Depuis lundi 28 juillet, l’Angola traverse une nouvelle crise sociale majeure. Partie d’une grève des taxis collectifs, la contestation a rapidement plongé Luanda, la capitale, dans le chaos. Le bilan est lourd : 22 morts, 197 blessés et plus de 1 200 arrestations en deux jours. En toile de fond, un ras-le-bol généralisé face à la pauvreté, à la vie chère et à un gouvernement de plus en plus contesté.

Une grève qui vire à l’émeute
Tout est parti de la décision du gouvernement d’augmenter le prix du carburant de plus de 30 %, faisant passer le litre de diesel de 300 à 400 kwanzas (soit de 0,28 à 0,38 euro). Les candongueiros, ces minibus bleus et blancs qui assurent l’essentiel des transports à Luanda, ont aussitôt lancé une grève.
Face à une offre de transport public quasi inexistante, des milliers d’Angolais se sont retrouvés bloqués, dans un quotidien déjà marqué par l’inflation. Très vite, la colère est montée. Lundi et mardi, les rues de Luanda ont été le théâtre d’affrontements violents avec la police, de pillages de magasins d’alimentation et de scènes de panique.
Les témoignages et les images qui circulent sur les réseaux sont glaçants. Ce ne sont pas les boutiques de luxe qui ont été prises pour cible, mais des supérettes, des marchés, des banques. La population ne vole pas pour s’enrichir. Elle vole pour manger.
« La question du prix du carburant n’est que la goutte d’eau. Les gens ont faim. Les pauvres deviennent misérables », résume Laura Macedo, militante angolaise.

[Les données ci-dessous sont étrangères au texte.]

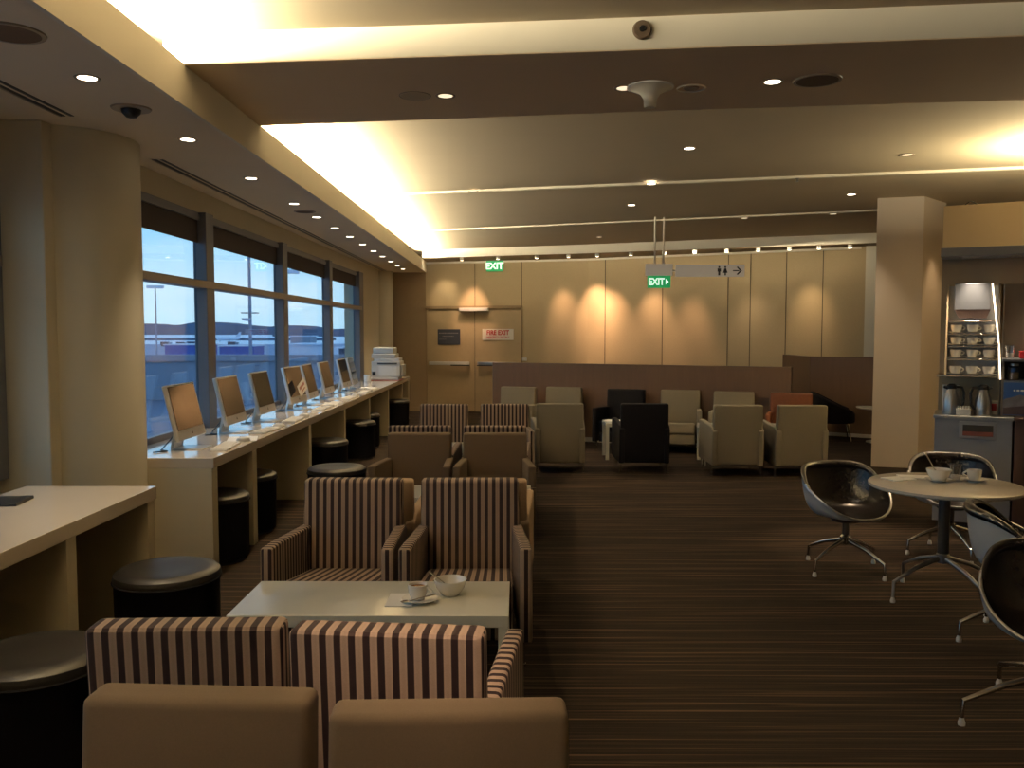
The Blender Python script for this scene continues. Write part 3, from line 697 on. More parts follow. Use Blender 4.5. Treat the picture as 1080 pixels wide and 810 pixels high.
text('lettering', 'EXIT', .125, M['sign_glow'], t, (-.038, -.024, -.073), UPRIGHT, sx=.82, bold=.003)
MB().prism([(.085, -.108), (.125, -.07), (.085, -.032)], .021, .024, mtx=Matrix.Rotation(PI/2, 4, 'X')).build('arrow', M['sign_glow'], t, smooth=False)
for x in (-.055, .06): MB().tube([(x, .02, .165), (x, .02, .78)], .013, 10).build('rod', M['sign_white'], t)
t = thing('washroom_sign', 'pale hanging washroom sign with two figures and arrow', 'sign', (2.55, 11.6, 2.355), 0)
MB().box(-.455, .455, -.012, .03, -.078, .078, .004).build('sign_face', M['sign_added_glow'], t, smooth=False)
RX = Matrix.Translation((0, -.012, 0)) @ Matrix.Rotation(PI/2, 4, 'X')
def disc(mb, cx, cz, r): mb.prism([(cx+r*math.cos(2*PI*k/16), cz+r*math.sin(2*PI*k/16)) for k in range(16)], 0, .002, mtx=RX)
mb = MB(); disc(mb, .12, .047, .013); mb.prism([(.098, .030), (.142, .030), (.142, -.012), (.133, -.012), (.133, -.060), (.107, -.060), (.107, -.012), (.098, -.012)], 0, .002, mtx=RX)
mb.build('man_symbol', M['sign_black'], t, smooth=False)
mb = MB(); disc(mb, .20, .047, .013); mb.prism([(.188, .030), (.212, .030), (.230, -.028), (.209, -.028), (.209, -.060), (.191, -.060), (.191, -.028), (.170, -.028)], 0, .002, mtx=RX)
mb.build('woman_symbol', M['sign_black'], t, smooth=False)
mb = MB(); mb.prism([(.30, .007), (.385, .007), (.385, -.007), (.30, -.007)], 0, .002, mtx=RX)
mb.prism([(.365, .055), (.420, 0), (.365, -.055), (.348, -.046), (.393, 0), (.348, .046)], 0, .002, mtx=RX)
mb.build('arrow', M['sign_black'], t, smooth=False)
MB().tube([(-.45, .012, 0), (-.49, .012, 0)], .012, 8).build('bracket', M['sign_grey'], t)
t = thing('fire_exit_sign', 'white FIRE EXIT sign with red lettering on the right door leaf', 'sign', onw(W1, A1, 1.475, .032, 1.50), A1)
MB().box(-.31, .31, 0, .008, -.105, .105).build('sign_face', M['sign_white'], t, smooth=False)
text('lettering', 'FIRE EXIT', .125, M['sign_red'], t, (0, -.002, .03), UPRIGHT, sx=.86, bold=.004)
text('small_lettering', 'EMERGENCY USE ONLY', .052, M['sign_red'], t, (0, -.002, -.055), UPRIGHT, sx=.84)
t = thing('door_notice', 'dark navy notice with pale lines on the left door leaf', 'sign', onw(W1, A1, .485, .032, 1.45), A1)
MB().box(-.23, .23, 0, .008, -.15, .15).build('sign_face', M['sign_navy'], t, smooth=False)
mb = MB()
def dashes(mb, x0, x1, z, h, y=-.0015):
    x = x0
    while x < x1:
        w = random.uniform(.012, .04); mb.box(x, min(x+w, x1), y, 0, z-h/2, z+h/2); x += w+.008
dashes(mb, -.20, .19, .075, .018); dashes(mb, -.13, .10, .015, .014); dashes(mb, -.20, -.04, -.045, .008)
mb.build('text_lines', mat('notice_text', (0.22, 0.21, 0.22), .6), t, smooth=False)
t = thing('wall_device', 'tiny white device on the far wall right of the fire door', 'device', onw(W1, A1, 2.0, .0, 1.03), A1)
MB().box(-.045, .045, -.03, 0, -.03, .03, .006).build('housing', M['white_plastic'], t)
MB().box(-.02, .02, -.032, -.029, -.01, .01).build('button', M['sign_white'], t)

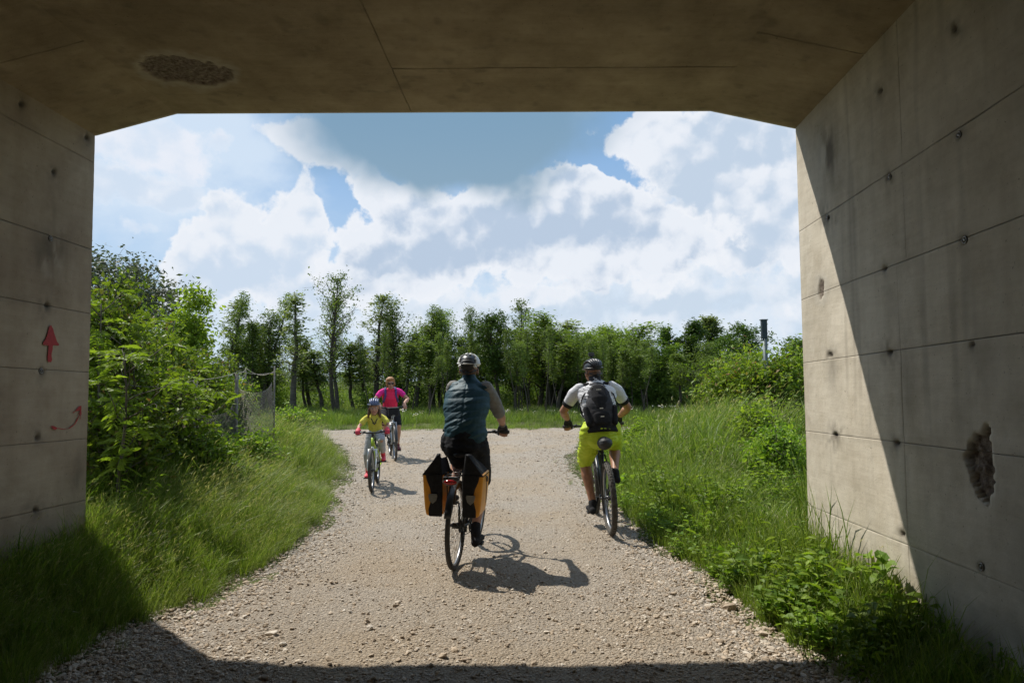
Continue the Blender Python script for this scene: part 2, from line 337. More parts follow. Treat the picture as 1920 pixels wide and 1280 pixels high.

Un malaise bien plus profond
L’Angola est le deuxième producteur de pétrole d’Afrique, mais importe son carburant faute de raffineries locales. Depuis 2023, les subventions sont progressivement supprimées, au nom de l’équilibre budgétaire. Pourtant, aucune mesure sociale sérieuse n’accompagne ces réformes, dans un pays où le salaire mensuel moyen est de 75 dollars.
Le gouvernement du président João Lourenço, reconduit en 2022, tente de minimiser les tensions. Il parle de « sabotage » et accuse les manifestants d’instrumentaliser le prix du carburant pour ternir le 50e anniversaire de l’indépendance.
Mais la réalité est que la colère monte, surtout chez les jeunes. Lors des dernières élections, la province de Luanda a largement voté pour l’opposition (UNITA), signe d’un basculement politique profond.
Silence des médias, fracture politique
Pendant que la capitale brûle, les médias publics angolais ont poursuivi leur programmation comme si de rien n’était, déclenchant une vague d’indignation. Ce silence en dit long sur la peur de laisser la parole à un peuple exaspéré.
Les autorités évoquent des « groupes non identifiés » derrière les violences. Mais sur le terrain, ce sont des citoyens, des travailleuses et travailleurs précaires, des mères, des jeunes sans avenir qui prennent la rue. Pas des agitateurs venus de l’ombre.
Ce qui se passe aujourd’hui en Angola n’est pas un simple épisode de tension sociale. C’est le cri d’un peuple qui n’en peut plus, pris au piège entre un régime vieillissant, une crise économique brutale, et une jeunesse qui rêve de justice sociale et de dignité.
Si les revendications restent étouffées, si la répression devient la seule réponse, l’Angola pourrait bien entrer dans une nouvelle ère de turbulences. L’histoire montre qu’aucun pouvoir n’est éternel quand le peuple a faim.